#### [Set problem]
Reproduce precisely the lines between the start of the data below and the line with "camera_unit(4.57, 3.67, 1, 'small", both included.
** Start Dataset excerpt **
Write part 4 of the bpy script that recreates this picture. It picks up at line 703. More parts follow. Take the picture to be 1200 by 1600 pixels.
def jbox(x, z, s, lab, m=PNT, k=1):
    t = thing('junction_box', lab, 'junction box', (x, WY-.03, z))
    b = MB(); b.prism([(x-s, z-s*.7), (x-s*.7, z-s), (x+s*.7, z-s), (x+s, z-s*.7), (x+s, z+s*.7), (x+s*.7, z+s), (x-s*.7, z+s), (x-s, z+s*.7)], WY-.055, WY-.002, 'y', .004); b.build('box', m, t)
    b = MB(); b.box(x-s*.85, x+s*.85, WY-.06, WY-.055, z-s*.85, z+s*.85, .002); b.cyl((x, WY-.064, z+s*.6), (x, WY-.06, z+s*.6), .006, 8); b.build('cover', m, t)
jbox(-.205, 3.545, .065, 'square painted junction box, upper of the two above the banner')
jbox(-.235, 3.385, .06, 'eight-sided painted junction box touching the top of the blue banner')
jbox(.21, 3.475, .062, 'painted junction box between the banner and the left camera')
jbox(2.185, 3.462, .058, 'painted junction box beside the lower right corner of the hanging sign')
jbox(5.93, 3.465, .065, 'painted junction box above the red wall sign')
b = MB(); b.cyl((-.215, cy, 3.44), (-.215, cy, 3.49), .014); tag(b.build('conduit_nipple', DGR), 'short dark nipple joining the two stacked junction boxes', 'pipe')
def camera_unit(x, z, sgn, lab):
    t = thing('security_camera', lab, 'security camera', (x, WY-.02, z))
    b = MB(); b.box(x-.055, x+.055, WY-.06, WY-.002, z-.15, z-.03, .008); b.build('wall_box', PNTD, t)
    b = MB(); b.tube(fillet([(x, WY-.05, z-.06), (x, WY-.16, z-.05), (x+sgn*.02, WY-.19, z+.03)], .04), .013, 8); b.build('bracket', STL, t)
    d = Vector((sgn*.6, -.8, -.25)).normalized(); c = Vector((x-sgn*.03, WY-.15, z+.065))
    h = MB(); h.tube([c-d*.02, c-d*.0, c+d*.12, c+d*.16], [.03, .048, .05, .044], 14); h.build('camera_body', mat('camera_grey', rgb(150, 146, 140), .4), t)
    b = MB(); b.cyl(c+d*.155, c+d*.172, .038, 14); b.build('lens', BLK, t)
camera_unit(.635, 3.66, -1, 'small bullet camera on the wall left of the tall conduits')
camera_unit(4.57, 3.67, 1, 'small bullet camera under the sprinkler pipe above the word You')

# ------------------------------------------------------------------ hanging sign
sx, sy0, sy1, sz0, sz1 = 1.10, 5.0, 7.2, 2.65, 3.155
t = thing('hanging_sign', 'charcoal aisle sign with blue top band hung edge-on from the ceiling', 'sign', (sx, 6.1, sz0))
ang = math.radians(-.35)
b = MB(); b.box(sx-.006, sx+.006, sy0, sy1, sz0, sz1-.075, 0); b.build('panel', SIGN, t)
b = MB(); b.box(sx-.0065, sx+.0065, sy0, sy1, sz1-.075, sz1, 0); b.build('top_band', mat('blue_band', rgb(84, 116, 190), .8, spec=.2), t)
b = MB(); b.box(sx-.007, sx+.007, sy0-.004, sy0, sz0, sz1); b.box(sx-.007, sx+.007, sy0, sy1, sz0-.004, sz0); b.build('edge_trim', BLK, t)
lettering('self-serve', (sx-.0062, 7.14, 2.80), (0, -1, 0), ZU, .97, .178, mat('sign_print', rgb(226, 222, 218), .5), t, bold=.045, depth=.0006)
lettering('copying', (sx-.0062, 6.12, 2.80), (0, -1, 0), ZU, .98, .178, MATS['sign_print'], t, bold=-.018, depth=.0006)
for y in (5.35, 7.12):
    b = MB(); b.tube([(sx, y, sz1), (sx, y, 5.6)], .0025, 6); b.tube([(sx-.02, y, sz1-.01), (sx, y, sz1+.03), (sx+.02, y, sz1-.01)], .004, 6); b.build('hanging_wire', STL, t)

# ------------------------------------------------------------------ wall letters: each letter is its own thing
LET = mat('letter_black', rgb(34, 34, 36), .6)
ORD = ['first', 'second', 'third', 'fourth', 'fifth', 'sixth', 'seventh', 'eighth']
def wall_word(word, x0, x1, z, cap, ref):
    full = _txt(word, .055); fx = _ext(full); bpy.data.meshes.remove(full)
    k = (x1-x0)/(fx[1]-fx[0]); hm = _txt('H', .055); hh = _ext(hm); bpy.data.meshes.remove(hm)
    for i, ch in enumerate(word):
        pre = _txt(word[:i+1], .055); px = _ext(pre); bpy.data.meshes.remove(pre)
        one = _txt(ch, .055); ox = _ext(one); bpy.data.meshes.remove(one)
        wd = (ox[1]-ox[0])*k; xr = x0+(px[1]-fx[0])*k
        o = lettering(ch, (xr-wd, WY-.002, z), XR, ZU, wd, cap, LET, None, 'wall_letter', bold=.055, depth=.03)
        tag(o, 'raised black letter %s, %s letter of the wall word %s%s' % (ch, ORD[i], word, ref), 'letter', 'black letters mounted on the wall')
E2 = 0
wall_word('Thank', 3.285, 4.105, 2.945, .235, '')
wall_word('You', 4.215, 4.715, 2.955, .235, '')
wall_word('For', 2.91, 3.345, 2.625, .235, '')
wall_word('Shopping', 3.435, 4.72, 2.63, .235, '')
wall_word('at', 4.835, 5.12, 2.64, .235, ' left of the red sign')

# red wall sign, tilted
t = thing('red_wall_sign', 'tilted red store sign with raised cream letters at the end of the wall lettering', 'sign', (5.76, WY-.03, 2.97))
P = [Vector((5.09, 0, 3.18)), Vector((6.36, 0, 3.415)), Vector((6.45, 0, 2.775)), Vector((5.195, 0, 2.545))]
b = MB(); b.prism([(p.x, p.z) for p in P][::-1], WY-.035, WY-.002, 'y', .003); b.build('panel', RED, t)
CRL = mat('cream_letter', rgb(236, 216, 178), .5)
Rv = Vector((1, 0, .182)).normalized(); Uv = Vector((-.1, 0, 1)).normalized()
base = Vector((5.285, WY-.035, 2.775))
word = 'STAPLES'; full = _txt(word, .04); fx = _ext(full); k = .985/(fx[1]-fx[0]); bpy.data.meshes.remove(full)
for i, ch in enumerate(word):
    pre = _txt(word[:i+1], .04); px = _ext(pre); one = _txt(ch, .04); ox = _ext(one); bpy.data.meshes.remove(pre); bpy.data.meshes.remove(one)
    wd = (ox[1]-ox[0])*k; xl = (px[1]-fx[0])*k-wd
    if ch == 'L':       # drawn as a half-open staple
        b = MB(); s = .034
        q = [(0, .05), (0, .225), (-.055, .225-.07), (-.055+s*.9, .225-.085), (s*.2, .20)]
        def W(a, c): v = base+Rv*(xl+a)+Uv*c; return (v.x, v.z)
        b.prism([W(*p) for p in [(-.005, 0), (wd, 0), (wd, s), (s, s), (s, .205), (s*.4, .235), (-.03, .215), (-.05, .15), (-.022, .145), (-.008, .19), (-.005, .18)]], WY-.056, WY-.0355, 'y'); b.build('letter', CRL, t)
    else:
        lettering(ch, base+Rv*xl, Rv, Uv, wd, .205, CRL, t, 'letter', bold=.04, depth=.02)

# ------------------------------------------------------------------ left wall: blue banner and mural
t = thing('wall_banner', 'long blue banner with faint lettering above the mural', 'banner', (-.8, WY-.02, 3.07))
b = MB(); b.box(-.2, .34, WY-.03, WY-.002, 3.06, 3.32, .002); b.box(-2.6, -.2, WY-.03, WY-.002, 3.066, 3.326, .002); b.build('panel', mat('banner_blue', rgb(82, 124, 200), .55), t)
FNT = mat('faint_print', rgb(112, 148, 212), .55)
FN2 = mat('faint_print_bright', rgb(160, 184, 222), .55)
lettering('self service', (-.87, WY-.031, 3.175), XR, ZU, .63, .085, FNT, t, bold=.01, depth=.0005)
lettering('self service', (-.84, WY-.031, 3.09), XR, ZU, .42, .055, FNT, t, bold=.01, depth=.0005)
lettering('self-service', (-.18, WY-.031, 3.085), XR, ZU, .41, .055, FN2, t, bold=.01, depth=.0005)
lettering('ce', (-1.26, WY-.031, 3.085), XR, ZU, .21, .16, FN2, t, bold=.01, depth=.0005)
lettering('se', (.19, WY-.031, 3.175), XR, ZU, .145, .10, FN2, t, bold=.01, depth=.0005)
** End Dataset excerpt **
#### [Answer to the problem]
Write part 4 of the bpy script that recreates this picture. It picks up at line 703. More parts follow. Take the picture to be 1200 by 1600 pixels.
def jbox(x, z, s, lab, m=PNT, k=1):
    t = thing('junction_box', lab, 'junction box', (x, WY-.03, z))
    b = MB(); b.prism([(x-s, z-s*.7), (x-s*.7, z-s), (x+s*.7, z-s), (x+s, z-s*.7), (x+s, z+s*.7), (x+s*.7, z+s), (x-s*.7, z+s), (x-s, z+s*.7)], WY-.055, WY-.002, 'y', .004); b.build('box', m, t)
    b = MB(); b.box(x-s*.85, x+s*.85, WY-.06, WY-.055, z-s*.85, z+s*.85, .002); b.cyl((x, WY-.064, z+s*.6), (x, WY-.06, z+s*.6), .006, 8); b.build('cover', m, t)
jbox(-.205, 3.545, .065, 'square painted junction box, upper of the two above the banner')
jbox(-.235, 3.385, .06, 'eight-sided painted junction box touching the top of the blue banner')
jbox(.21, 3.475, .062, 'painted junction box between the banner and the left camera')
jbox(2.185, 3.462, .058, 'painted junction box beside the lower right corner of the hanging sign')
jbox(5.93, 3.465, .065, 'painted junction box above the red wall sign')
b = MB(); b.cyl((-.215, cy, 3.44), (-.215, cy, 3.49), .014); tag(b.build('conduit_nipple', DGR), 'short dark nipple joining the two stacked junction boxes', 'pipe')
def camera_unit(x, z, sgn, lab):
    t = thing('security_camera', lab, 'security camera', (x, WY-.02, z))
    b = MB(); b.box(x-.055, x+.055, WY-.06, WY-.002, z-.15, z-.03, .008); b.build('wall_box', PNTD, t)
    b = MB(); b.tube(fillet([(x, WY-.05, z-.06), (x, WY-.16, z-.05), (x+sgn*.02, WY-.19, z+.03)], .04), .013, 8); b.build('bracket', STL, t)
    d = Vector((sgn*.6, -.8, -.25)).normalized(); c = Vector((x-sgn*.03, WY-.15, z+.065))
    h = MB(); h.tube([c-d*.02, c-d*.0, c+d*.12, c+d*.16], [.03, .048, .05, .044], 14); h.build('camera_body', mat('camera_grey', rgb(150, 146, 140), .4), t)
    b = MB(); b.cyl(c+d*.155, c+d*.172, .038, 14); b.build('lens', BLK, t)
camera_unit(.635, 3.66, -1, 'small bullet camera on the wall left of the tall conduits')
camera_unit(4.57, 3.67, 1, 'small bullet camera under the sprinkler pipe above the word You')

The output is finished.